## BEGIN

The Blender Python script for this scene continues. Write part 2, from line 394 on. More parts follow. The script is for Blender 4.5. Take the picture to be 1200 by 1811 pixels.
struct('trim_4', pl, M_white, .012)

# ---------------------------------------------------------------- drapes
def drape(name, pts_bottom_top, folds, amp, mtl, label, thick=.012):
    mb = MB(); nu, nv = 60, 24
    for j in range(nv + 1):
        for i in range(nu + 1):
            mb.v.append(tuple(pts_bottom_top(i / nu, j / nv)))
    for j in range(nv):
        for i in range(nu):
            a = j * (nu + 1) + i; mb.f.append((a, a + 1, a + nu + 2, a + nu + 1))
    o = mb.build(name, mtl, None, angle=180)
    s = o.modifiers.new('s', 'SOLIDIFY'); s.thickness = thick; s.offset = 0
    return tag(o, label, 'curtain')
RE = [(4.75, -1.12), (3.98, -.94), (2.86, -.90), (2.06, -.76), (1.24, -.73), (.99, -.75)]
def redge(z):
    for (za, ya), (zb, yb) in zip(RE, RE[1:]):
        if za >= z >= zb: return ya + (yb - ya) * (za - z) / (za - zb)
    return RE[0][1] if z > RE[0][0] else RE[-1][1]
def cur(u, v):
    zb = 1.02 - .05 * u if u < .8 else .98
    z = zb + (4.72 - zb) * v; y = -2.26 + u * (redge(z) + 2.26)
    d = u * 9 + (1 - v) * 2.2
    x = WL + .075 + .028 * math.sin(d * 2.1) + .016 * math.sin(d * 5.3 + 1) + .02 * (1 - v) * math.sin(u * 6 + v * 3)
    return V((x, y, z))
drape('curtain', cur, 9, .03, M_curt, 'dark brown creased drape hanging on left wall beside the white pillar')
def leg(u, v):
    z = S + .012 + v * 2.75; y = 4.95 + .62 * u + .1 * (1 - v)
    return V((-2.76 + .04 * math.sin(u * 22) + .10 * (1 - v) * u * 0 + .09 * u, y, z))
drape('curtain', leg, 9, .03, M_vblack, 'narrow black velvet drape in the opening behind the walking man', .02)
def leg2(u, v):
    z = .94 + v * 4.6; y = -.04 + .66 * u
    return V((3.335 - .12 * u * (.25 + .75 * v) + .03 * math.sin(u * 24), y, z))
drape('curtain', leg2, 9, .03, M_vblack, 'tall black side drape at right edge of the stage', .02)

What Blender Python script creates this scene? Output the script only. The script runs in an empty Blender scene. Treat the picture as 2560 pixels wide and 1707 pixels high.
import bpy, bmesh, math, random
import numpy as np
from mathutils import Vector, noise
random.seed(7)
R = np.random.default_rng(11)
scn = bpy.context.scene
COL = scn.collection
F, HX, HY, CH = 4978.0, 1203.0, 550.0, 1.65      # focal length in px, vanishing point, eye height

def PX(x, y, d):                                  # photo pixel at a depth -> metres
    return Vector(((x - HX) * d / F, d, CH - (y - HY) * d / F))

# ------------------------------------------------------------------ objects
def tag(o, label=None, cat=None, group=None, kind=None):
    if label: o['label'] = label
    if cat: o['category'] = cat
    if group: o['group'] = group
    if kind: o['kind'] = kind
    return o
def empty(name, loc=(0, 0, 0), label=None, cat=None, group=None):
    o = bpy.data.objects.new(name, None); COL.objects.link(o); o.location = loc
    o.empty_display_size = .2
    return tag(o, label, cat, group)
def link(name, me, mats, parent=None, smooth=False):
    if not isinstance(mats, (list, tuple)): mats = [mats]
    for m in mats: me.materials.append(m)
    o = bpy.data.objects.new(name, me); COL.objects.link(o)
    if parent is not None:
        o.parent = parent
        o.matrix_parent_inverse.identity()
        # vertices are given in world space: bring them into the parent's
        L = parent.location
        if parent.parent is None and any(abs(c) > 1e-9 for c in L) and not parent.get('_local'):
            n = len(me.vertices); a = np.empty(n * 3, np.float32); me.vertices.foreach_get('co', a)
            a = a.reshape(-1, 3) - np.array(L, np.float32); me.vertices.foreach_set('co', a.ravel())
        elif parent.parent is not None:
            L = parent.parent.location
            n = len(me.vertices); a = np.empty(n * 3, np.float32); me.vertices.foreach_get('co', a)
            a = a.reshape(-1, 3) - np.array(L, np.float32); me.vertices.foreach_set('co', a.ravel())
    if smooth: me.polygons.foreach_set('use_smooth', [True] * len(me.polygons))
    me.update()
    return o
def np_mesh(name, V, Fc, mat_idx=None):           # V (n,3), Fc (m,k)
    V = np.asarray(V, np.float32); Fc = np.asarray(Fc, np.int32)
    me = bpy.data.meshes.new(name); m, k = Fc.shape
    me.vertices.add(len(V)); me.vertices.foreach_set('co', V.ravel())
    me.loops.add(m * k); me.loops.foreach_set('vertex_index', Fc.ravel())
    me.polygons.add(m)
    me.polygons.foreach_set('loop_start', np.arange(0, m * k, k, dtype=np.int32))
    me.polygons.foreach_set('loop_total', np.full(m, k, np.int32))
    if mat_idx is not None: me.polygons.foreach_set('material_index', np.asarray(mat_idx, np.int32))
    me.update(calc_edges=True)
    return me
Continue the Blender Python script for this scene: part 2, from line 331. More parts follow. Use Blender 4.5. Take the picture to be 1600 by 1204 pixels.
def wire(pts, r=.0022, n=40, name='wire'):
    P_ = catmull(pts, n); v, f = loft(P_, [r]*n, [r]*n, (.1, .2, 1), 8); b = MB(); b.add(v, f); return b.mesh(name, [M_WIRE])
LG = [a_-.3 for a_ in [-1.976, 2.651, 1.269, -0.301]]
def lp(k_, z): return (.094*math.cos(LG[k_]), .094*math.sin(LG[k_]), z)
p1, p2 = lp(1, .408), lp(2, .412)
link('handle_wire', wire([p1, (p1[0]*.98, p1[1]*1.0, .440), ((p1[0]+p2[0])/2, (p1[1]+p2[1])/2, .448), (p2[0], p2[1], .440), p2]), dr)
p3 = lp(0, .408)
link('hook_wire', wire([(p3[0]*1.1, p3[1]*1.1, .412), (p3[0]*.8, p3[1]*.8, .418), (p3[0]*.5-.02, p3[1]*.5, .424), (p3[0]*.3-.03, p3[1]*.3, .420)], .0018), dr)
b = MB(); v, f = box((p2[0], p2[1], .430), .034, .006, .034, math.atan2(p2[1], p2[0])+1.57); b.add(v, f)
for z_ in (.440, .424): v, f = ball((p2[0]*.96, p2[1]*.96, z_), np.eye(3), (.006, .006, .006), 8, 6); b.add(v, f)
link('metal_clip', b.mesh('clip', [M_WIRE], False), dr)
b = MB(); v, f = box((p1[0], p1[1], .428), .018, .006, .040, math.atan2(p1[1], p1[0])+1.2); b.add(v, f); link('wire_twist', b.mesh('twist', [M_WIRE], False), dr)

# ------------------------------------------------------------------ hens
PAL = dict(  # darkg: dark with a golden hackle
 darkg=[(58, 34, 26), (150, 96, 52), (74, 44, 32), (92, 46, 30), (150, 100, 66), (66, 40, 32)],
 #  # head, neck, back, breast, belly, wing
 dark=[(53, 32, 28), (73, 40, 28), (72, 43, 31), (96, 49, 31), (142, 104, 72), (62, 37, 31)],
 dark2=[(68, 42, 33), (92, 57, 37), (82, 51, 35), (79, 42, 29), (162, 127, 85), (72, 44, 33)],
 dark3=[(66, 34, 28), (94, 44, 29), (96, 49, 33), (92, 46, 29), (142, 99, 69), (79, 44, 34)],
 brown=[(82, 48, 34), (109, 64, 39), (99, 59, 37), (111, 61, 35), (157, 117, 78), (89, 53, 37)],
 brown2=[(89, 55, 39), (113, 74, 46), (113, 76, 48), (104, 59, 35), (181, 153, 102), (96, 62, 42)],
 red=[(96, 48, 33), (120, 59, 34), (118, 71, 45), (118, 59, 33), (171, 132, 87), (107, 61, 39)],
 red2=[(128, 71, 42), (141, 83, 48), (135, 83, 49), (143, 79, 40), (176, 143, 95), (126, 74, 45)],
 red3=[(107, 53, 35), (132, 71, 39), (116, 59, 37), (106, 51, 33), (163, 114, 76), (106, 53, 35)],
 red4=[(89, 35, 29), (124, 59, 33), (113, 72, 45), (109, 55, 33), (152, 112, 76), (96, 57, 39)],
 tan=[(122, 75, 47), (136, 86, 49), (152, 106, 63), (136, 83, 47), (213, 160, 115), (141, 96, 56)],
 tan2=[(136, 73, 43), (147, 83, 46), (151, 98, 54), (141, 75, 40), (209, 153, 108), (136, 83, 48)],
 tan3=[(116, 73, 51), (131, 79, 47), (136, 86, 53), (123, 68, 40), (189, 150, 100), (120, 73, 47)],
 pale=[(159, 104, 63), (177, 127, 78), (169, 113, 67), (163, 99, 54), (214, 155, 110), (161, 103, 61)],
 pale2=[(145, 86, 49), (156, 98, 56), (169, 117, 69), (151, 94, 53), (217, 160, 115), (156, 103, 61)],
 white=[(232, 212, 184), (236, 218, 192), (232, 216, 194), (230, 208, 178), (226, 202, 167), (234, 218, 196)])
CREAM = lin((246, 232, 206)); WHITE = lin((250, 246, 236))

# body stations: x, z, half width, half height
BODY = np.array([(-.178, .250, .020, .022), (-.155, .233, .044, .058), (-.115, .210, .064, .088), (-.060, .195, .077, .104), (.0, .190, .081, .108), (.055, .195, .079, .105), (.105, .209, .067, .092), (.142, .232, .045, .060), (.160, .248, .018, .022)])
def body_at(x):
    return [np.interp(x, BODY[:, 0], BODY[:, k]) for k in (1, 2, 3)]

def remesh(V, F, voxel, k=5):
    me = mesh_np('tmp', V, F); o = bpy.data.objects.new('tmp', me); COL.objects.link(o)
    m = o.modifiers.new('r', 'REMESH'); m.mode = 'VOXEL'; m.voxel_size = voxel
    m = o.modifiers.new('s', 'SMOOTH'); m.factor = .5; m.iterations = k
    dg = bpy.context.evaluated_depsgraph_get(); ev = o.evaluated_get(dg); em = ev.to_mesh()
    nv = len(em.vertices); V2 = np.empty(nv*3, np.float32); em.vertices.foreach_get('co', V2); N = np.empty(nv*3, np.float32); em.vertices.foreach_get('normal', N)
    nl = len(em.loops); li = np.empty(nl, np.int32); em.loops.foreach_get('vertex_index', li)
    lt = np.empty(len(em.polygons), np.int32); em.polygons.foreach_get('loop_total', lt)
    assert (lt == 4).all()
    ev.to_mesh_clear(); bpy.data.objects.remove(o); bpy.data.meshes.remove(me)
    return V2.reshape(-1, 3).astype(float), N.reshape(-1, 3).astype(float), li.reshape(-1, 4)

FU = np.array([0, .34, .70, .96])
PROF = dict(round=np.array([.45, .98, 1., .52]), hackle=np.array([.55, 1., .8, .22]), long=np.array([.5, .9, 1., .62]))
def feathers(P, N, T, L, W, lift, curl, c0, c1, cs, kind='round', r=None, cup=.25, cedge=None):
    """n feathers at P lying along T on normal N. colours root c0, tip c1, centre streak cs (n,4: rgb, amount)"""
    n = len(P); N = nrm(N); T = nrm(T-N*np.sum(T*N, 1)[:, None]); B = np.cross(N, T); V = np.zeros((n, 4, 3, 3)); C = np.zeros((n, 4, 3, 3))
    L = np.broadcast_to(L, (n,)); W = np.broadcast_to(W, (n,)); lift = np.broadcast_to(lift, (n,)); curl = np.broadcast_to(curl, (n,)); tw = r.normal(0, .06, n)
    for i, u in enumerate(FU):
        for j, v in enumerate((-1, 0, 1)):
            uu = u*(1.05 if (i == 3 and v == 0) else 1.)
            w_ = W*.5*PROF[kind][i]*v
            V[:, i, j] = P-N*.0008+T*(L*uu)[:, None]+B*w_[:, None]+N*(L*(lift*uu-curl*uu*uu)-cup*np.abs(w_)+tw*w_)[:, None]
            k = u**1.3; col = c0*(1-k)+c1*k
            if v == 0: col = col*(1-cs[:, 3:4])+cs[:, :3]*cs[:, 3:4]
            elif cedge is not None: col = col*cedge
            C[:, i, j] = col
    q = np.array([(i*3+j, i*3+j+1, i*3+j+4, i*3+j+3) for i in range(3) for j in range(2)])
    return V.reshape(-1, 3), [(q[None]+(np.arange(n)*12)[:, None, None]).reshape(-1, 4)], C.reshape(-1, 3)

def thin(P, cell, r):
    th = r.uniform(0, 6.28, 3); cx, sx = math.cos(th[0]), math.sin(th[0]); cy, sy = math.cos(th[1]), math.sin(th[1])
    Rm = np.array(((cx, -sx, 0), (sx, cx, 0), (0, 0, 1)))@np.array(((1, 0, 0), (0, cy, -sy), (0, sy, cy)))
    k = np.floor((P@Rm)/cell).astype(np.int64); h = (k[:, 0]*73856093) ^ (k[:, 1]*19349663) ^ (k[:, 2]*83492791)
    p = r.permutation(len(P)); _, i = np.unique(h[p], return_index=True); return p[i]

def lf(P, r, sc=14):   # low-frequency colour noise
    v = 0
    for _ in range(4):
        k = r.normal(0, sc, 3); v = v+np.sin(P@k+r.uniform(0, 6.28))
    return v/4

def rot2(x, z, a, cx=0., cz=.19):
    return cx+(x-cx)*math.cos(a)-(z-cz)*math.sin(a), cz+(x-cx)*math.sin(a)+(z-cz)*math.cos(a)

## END

◆ Aim of the exercise ◆
Give again, word for word, the lines of the listing, starting at its first line and ending with the line containing "struct('trim_4', pl, M_white, .012)".

◆ Task solution ◆
The Blender Python script for this scene continues. Write part 2, from line 394 on. More parts follow. The script is for Blender 4.5. Take the picture to be 1200 by 1811 pixels.
struct('trim_4', pl, M_white, .012)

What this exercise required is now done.